Task statement = It is required that the lines from the top of the listing through the line with "scene.camera = cam" be reproduced exactly, excluding pictures.

* * *

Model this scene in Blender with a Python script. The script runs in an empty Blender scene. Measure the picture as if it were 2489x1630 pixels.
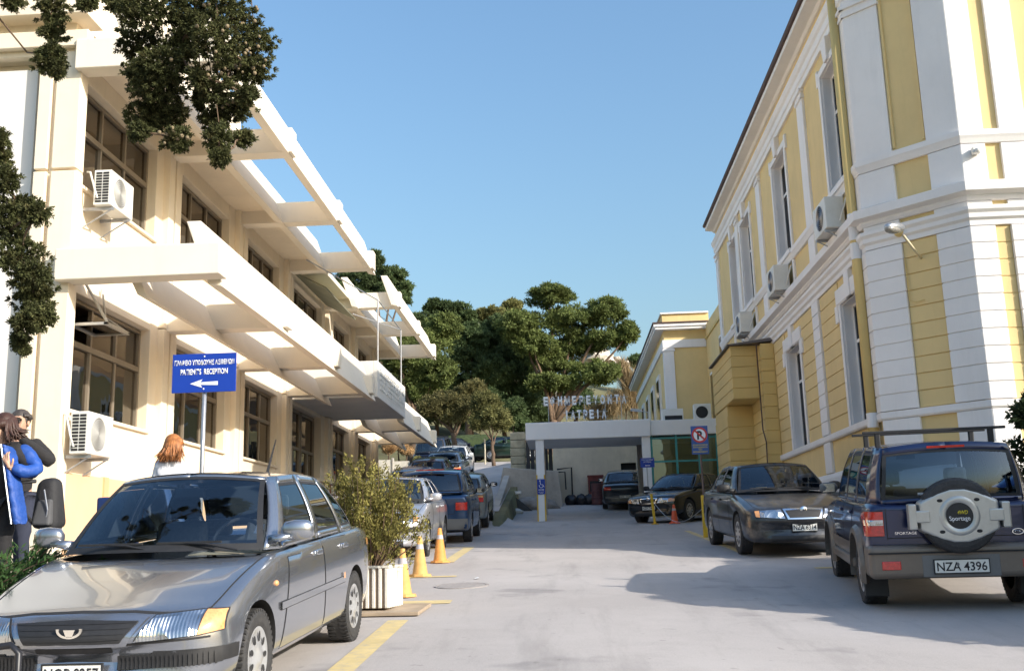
import bpy, bmesh, math, random
import numpy as np
from mathutils import Vector, Matrix, Quaternion
from mathutils.bvhtree import BVHTree

scene = bpy.context.scene
C = scene.collection
PI = math.pi
R = math.radians

# ------------------------------------------------------------------ camera
FOC, YAW, PITCH, ROLL = 2530.0, R(2.70), R(11.5), R(-1.65)
fwd = Vector((-math.sin(YAW)*math.cos(PITCH), math.cos(YAW)*math.cos(PITCH), math.sin(PITCH)))
rt0 = Vector((math.cos(YAW), math.sin(YAW), 0)); up0 = rt0.cross(fwd)
rt = rt0*math.cos(ROLL) + up0*math.sin(ROLL)
up = -rt0*math.sin(ROLL) + up0*math.cos(ROLL)
EYE = Vector((0, 0, 1.6))
cam_d = bpy.data.cameras.new("camera")
cam_d.sensor_width = 36.0; cam_d.lens = 36.0*FOC/2489.0
cam_d.clip_start = 0.1; cam_d.clip_end = 3000
cam = bpy.data.objects.new("camera", cam_d); C.objects.link(cam)
cam.matrix_world = Matrix(((rt.x, up.x, -fwd.x, EYE.x), (rt.y, up.y, -fwd.y, EYE.y), (rt.z, up.z, -fwd.z, EYE.z), (0, 0, 0, 1)))
scene.camera = cam

def at(px, py, Y):
    """photograph pixel (2489 x 1630) seen at street distance Y -> world point"""
    d = rt*((px-1244.5)/FOC) - up*((py-815.0)/FOC) + fwd
    return EYE + d*(Y/d.y)

# ------------------------------------------------------------------ sky, sun, exposure
SUN_EL = R(25.6); SUN_H = Vector((0.86, -0.51, 0)).normalized()
to_sun = Vector((SUN_H.x*math.cos(SUN_EL), SUN_H.y*math.cos(SUN_EL), math.sin(SUN_EL)))
world = bpy.data.worlds.new("World"); scene.world = world; world.use_nodes = True
wn = world.node_tree.nodes; wl = world.node_tree.links
for n in list(wn): wn.remove(n)
sky = wn.new('ShaderNodeTexSky'); sky.sky_type = 'NISHITA'; sky.sun_disc = False
sky.sun_elevation = SUN_EL; sky.sun_rotation = math.atan2(SUN_H.x, SUN_H.y)
sky.altitude = 50; sky.air_density = 1.8; sky.dust_density = 3.6; sky.ozone_density = 6.5
bg = wn.new('ShaderNodeBackground'); bg.inputs['Strength'].default_value = 0.125
wo = wn.new('ShaderNodeOutputWorld')
wl.new(sky.outputs[0], bg.inputs[0]); wl.new(bg.outputs[0], wo.inputs[0])
sd = bpy.data.lights.new("sun", 'SUN'); sd.energy = 3.15; sd.angle = R(0.53); sd.color = (1.0, 0.93, 0.82)
so = bpy.data.objects.new("sun", sd); C.objects.link(so)
so.rotation_euler = to_sun.to_track_quat('Z', 'Y').to_euler(); so.location = (20, -15, 30)
vs = scene.view_settings
vs.view_transform = 'Standard'; vs.look = 'None'; vs.exposure = 1.0; vs.gamma = 1.0; vs.use_curve_mapping = False
scene.cycles.use_denoising = True
scene.cycles.max_bounces = 7; scene.cycles.transparent_max_bounces = 10
scene.cycles.caustics_reflective = False; scene.cycles.caustics_refractive = False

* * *

Response to this exercise =
Model this scene in Blender with a Python script. The script runs in an empty Blender scene. Measure the picture as if it were 2489x1630 pixels.
import bpy, bmesh, math, random
import numpy as np
from mathutils import Vector, Matrix, Quaternion
from mathutils.bvhtree import BVHTree

scene = bpy.context.scene
C = scene.collection
PI = math.pi
R = math.radians

# ------------------------------------------------------------------ camera
FOC, YAW, PITCH, ROLL = 2530.0, R(2.70), R(11.5), R(-1.65)
fwd = Vector((-math.sin(YAW)*math.cos(PITCH), math.cos(YAW)*math.cos(PITCH), math.sin(PITCH)))
rt0 = Vector((math.cos(YAW), math.sin(YAW), 0)); up0 = rt0.cross(fwd)
rt = rt0*math.cos(ROLL) + up0*math.sin(ROLL)
up = -rt0*math.sin(ROLL) + up0*math.cos(ROLL)
EYE = Vector((0, 0, 1.6))
cam_d = bpy.data.cameras.new("camera")
cam_d.sensor_width = 36.0; cam_d.lens = 36.0*FOC/2489.0
cam_d.clip_start = 0.1; cam_d.clip_end = 3000
cam = bpy.data.objects.new("camera", cam_d); C.objects.link(cam)
cam.matrix_world = Matrix(((rt.x, up.x, -fwd.x, EYE.x), (rt.y, up.y, -fwd.y, EYE.y), (rt.z, up.z, -fwd.z, EYE.z), (0, 0, 0, 1)))
scene.camera = cam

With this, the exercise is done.